## SOURCE RECORDS
__________________________________________________

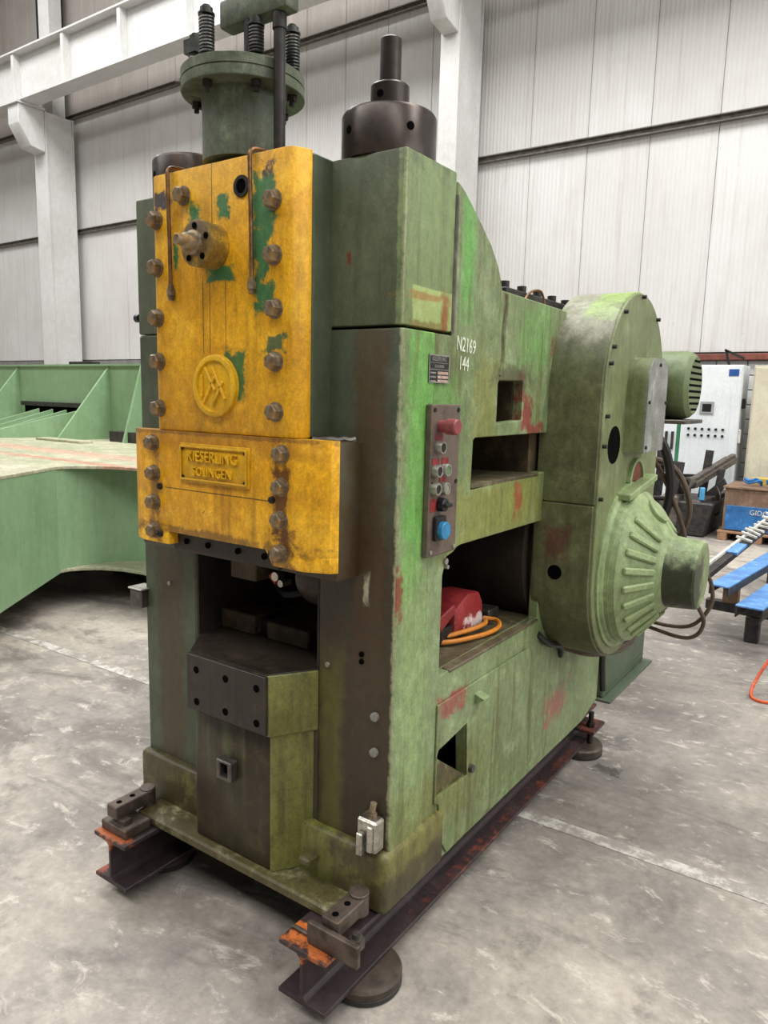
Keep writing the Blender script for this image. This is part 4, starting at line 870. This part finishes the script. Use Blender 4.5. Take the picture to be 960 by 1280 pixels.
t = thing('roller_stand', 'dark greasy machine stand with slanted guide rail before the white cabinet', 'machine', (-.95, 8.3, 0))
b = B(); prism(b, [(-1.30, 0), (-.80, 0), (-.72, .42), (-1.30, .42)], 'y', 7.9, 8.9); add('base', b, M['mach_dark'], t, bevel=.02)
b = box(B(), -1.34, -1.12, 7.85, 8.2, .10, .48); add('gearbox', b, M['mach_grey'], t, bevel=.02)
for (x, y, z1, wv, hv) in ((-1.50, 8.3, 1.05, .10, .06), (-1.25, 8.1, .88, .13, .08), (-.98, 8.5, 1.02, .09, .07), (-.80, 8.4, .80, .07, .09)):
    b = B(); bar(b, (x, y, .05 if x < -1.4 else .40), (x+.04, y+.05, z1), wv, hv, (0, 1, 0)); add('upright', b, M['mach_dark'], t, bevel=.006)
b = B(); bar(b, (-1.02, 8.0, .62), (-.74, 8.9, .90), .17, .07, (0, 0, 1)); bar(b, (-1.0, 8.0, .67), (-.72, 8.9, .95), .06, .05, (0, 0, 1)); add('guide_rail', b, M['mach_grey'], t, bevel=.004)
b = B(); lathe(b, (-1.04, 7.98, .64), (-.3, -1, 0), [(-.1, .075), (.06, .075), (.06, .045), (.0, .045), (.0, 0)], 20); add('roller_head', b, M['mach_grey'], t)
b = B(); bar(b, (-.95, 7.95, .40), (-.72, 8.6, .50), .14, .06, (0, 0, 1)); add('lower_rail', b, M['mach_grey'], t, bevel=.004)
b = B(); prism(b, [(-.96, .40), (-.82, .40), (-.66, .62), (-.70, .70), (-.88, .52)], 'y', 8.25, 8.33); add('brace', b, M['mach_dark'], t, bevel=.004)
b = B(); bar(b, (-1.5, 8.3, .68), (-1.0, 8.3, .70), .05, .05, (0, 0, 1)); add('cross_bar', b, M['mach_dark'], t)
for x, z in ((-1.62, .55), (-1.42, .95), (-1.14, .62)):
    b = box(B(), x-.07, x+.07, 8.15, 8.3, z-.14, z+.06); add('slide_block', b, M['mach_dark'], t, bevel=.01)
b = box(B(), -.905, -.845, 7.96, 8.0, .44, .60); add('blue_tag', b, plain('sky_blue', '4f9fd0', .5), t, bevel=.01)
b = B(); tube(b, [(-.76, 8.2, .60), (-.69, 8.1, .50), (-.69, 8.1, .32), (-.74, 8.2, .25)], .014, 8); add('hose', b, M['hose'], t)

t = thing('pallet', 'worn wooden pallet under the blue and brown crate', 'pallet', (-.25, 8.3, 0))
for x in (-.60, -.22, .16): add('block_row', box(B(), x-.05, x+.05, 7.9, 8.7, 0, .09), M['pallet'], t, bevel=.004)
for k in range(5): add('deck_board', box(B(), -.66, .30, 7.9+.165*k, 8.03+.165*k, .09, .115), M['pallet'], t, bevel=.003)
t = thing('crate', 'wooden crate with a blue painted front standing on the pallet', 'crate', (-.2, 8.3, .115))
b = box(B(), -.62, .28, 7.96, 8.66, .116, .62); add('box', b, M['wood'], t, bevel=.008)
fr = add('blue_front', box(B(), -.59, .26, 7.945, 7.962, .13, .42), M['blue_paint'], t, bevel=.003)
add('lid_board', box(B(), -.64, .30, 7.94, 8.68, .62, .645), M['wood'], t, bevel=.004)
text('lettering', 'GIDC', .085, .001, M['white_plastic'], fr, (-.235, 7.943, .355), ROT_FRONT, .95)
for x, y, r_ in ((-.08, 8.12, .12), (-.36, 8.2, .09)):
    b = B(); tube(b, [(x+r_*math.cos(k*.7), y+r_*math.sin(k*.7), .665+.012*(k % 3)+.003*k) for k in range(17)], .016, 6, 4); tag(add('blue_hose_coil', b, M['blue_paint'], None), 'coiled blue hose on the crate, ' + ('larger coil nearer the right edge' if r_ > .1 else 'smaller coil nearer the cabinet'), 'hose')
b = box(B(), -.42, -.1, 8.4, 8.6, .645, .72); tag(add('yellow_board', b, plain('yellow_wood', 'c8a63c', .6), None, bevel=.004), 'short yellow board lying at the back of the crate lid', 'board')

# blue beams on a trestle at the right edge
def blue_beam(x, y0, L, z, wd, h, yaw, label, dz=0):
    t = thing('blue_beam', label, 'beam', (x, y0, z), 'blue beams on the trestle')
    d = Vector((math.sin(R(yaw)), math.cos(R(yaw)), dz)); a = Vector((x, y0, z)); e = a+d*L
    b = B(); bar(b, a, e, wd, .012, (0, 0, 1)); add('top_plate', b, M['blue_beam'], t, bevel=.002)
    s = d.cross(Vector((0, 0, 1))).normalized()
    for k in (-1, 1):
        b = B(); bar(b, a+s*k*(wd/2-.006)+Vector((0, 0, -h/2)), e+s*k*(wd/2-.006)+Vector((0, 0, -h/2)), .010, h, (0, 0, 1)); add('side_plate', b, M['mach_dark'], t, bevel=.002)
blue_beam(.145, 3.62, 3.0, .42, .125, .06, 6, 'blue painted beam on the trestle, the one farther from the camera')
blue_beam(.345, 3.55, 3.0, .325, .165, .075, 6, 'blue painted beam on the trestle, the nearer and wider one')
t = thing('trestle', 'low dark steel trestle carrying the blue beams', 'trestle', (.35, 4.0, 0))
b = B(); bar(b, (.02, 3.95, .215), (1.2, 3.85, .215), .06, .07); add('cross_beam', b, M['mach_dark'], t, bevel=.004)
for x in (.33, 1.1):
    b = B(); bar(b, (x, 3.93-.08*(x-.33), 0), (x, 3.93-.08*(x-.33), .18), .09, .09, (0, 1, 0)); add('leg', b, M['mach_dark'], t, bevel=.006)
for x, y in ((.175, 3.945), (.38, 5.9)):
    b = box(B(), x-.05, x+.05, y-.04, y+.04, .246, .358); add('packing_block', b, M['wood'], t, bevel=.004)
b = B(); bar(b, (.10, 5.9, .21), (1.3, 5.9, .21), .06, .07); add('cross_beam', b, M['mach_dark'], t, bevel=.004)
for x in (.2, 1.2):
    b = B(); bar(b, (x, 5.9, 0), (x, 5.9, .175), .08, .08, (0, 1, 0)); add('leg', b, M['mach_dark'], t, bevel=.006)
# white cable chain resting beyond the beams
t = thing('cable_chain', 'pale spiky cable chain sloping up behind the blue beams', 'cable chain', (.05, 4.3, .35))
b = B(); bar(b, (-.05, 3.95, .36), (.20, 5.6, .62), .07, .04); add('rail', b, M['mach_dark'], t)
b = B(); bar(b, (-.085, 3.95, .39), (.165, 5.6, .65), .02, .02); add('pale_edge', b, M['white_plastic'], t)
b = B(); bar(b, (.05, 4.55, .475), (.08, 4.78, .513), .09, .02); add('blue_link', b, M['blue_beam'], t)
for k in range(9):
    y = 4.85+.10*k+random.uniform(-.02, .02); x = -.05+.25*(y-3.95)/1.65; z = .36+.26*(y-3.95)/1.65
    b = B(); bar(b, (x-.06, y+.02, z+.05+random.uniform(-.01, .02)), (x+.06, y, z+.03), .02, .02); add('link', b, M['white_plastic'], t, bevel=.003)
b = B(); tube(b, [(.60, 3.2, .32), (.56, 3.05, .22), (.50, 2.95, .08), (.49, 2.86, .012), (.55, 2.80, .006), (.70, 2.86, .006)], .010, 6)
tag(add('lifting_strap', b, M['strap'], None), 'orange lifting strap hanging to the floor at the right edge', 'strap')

__________________________________________________

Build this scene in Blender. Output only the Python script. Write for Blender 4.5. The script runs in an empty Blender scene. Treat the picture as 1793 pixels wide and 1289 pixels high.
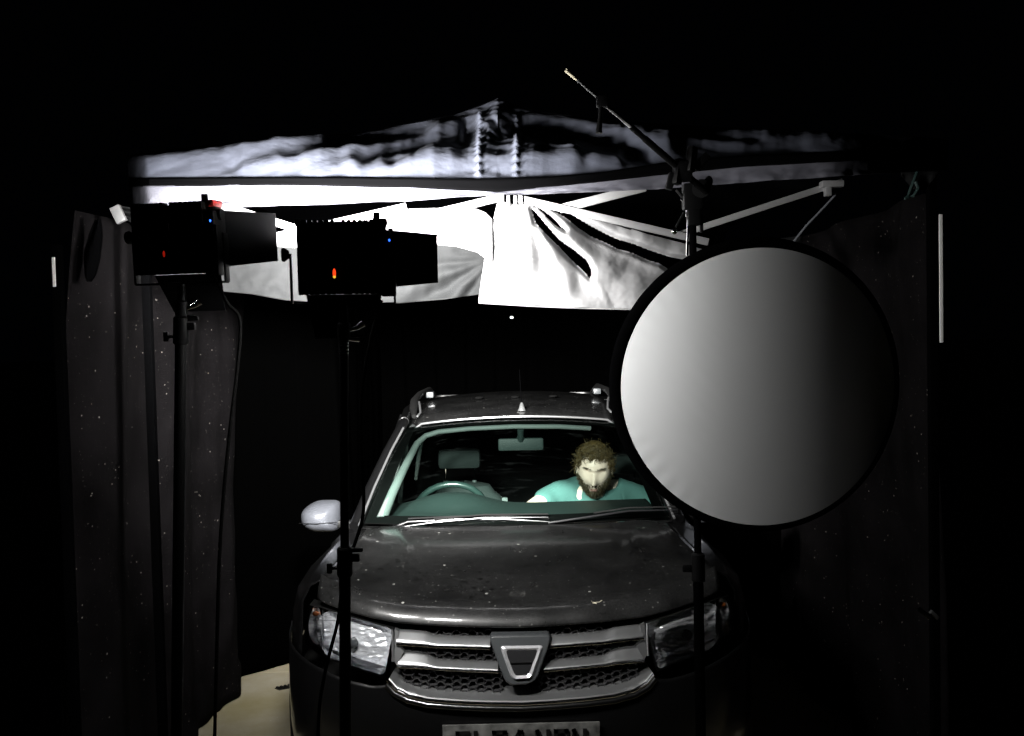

__________________________________________________

## WORK REQUIRED
Where a line in the entries holds "Blender", copy that line.

## ANSWER IN FULL
Keep writing the Blender script for this image. This is part 4, starting at line 870. This part finishes the script. Use Blender 4.5. Take the picture to be 960 by 1280 pixels.
Build this scene in Blender. Output only the Python script. Write for Blender 4.5. The script runs in an empty Blender scene. Treat the picture as 1793 pixels wide and 1289 pixels high.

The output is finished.